« Le Maroc a tout, sur le papier, pour devenir la destination phare de l’offshore francophone ». Impossible de lire cette affirmation du magazine 01 Informatique, référence dans son domaine, sans avoir un sentiment de frustration accompagné d’une sérieuse remise en cause. Question immédiate : après tout ce que le pays a fait, qu’est-ce qui reste encore à entreprendre pour que l’on dise enfin que « le Maroc est la destination phare de l’offshore francophone » sans, cette fois-ci, la mention combien inquiétante « sur le papier » ?
Sur le plan communication, il semble que la campagne com du Maroc ait été exemplaire. Ainsi Laurent Bervas, cofondateur de Lintup, constructeur d’ordinateurs sans disque dur, affirme que « le Maroc a bien communiqué sur l’opportunité de l’offshore et les entreprises étrangères sont venues ». Capgemini, AtosOrigin, Steria, GFI, Accenture, EDS, Tata Consulting Services… sont des sociétés citées en exemple.
Cependant, les faiblesses de l’offre demeurent importantes. « Le pays serait (même) victime de ses effets d’annonce », commente le magazine français. Parmi les défaillances, l’on cite en premier le foncier. D’emblée, ce dernier est pointé du doigt. « Comment accueillir tous ces prestataires ? », se demande le magazine 01 alors que « Casanearshore, la plus avancée des structures dédiées, a pris du retard ». « Officiellement, la première phase de plus de 50.000 m2 devait s’achever mi puis fin 2007. Pour l’heure, seuls deux bâtiments sont sortis de terre. Rabat Technopolis serait mieux engagée », poursuit le magazine. L’article est sorti le 9 octobre. Exactement une semaine avant que le Roi n’inaugure Casanearshore. Rabat Technopolis l’ayant déjà été quelques jours auparavant. Un message de plus en direction du monde entier sur l’engagement irréversible du pays à relever le challenge de l’offshoring. Donc, foncier, on n’en parle plus. L’autre faiblesse, plus sévère celle-là, a trait aux ressources humaines. « La pénurie n’est pas tant immobilière qu’humaine », lâche la rédaction du magazine français.
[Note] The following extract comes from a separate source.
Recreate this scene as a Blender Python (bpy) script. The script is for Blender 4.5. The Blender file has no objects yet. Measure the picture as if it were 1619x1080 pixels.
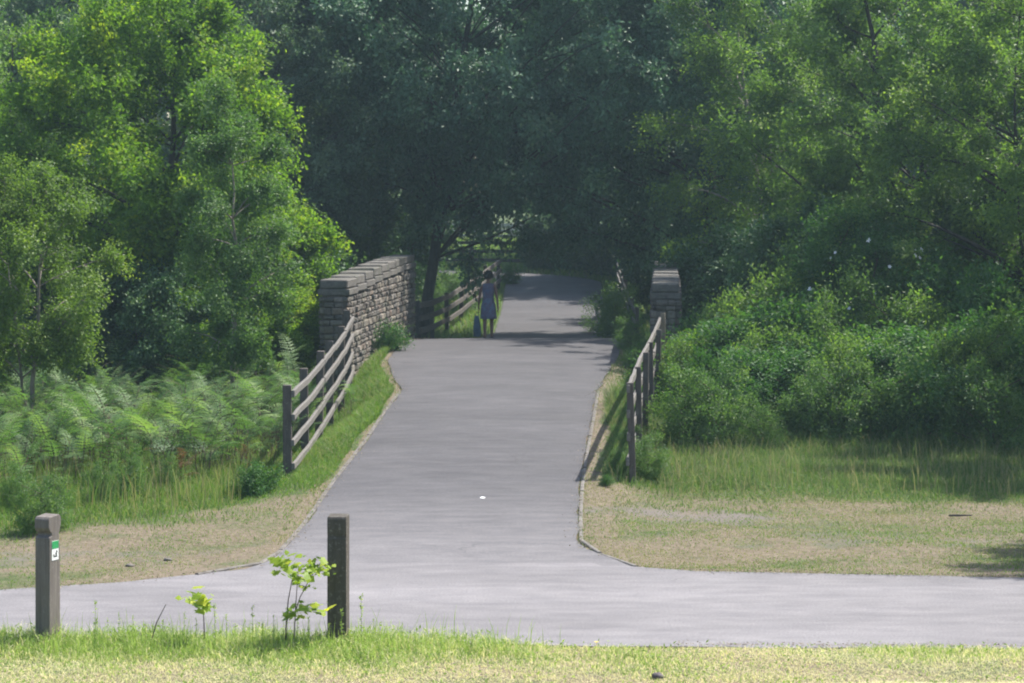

« L’arrivée des ténors du service a créé des tensions sur le marché de l’emploi, faute d’ingénieurs en nombre suffisant ». « Même le programme 10.000 ingénieurs formés par an n’a pas encore produit ses effets ». Résultat des courses : une flambée des salaires. « Un ingénieur débutant gagne près de 1.000 euros nets, puis 1.300 euros au bout d’un an ou deux », rapporte un agent immobilier interrogé par le magazine français.
Un agent immobilier n’est peut-être pas la bonne source pour avoir des informations sur le salaire des ingénieurs au Maroc. Mais le constat de tension sur les salaires n’est pas faux. Cet agent immobilier va plus loin en comparant avec les autres pays. Il affirme que le niveau des salaires au Maroc « n’a rien à voir avec l’Inde ». « Cela n’est tenable que si la prestation est vendue cher. Seule une dizaine de sociétés offshore prospèrent réellement », renchérit-il. Les propos de l’agent immobilier se trouvent corroborés plus loin par des témoignages d’entreprises installées au Maroc. Ainsi, Félix Hassine, co-fondateur de Netik, installé à Rabat en 2005, fait état d’une demi-déception. Il a été amené à opérer une relocalisation de son business en France : « La moindre compétitivité des informaticiens marocains et le coût de l’encadrement l’ont conduit à redéployer des forces à… Laval », peut-on lire sur 01 magazine.
Qui entendre, l’agent immobilier ou l’informaticien ?
La palme des propos les plus sévères de l’« enquête de 01 magazine » est attribuée à Laurent Bervas, agent immobilier installé à Casablanca. Ce dernier fait le parallèle entre le Maroc et une start-up de la période de la bulle Internet : « On fait un beau business plan, on communique bien, on fait venir les investisseurs mais, au final, le potentiel de business est plutôt faible », affirme-t-il sur les colonnes de 01 magazine. Bervas est, en fait, un ancien dirigeant de SSII qui a dû trouver que l’ensemble du secteur informatique était d’un faible potentiel de business.
Ceux qui continuent à pratiquer ont des jugements plus nuancés. Ainsi, Christian Nibourel, opérateur cité par le magazine français, soutient que « l’inflation salariale reste encore sous contrôle ». Même son de cloche du côté de Rachid Sefrioui, PDG de Finatech. Ce dernier assure « ne pas souffrir de la pénurie des compétences ».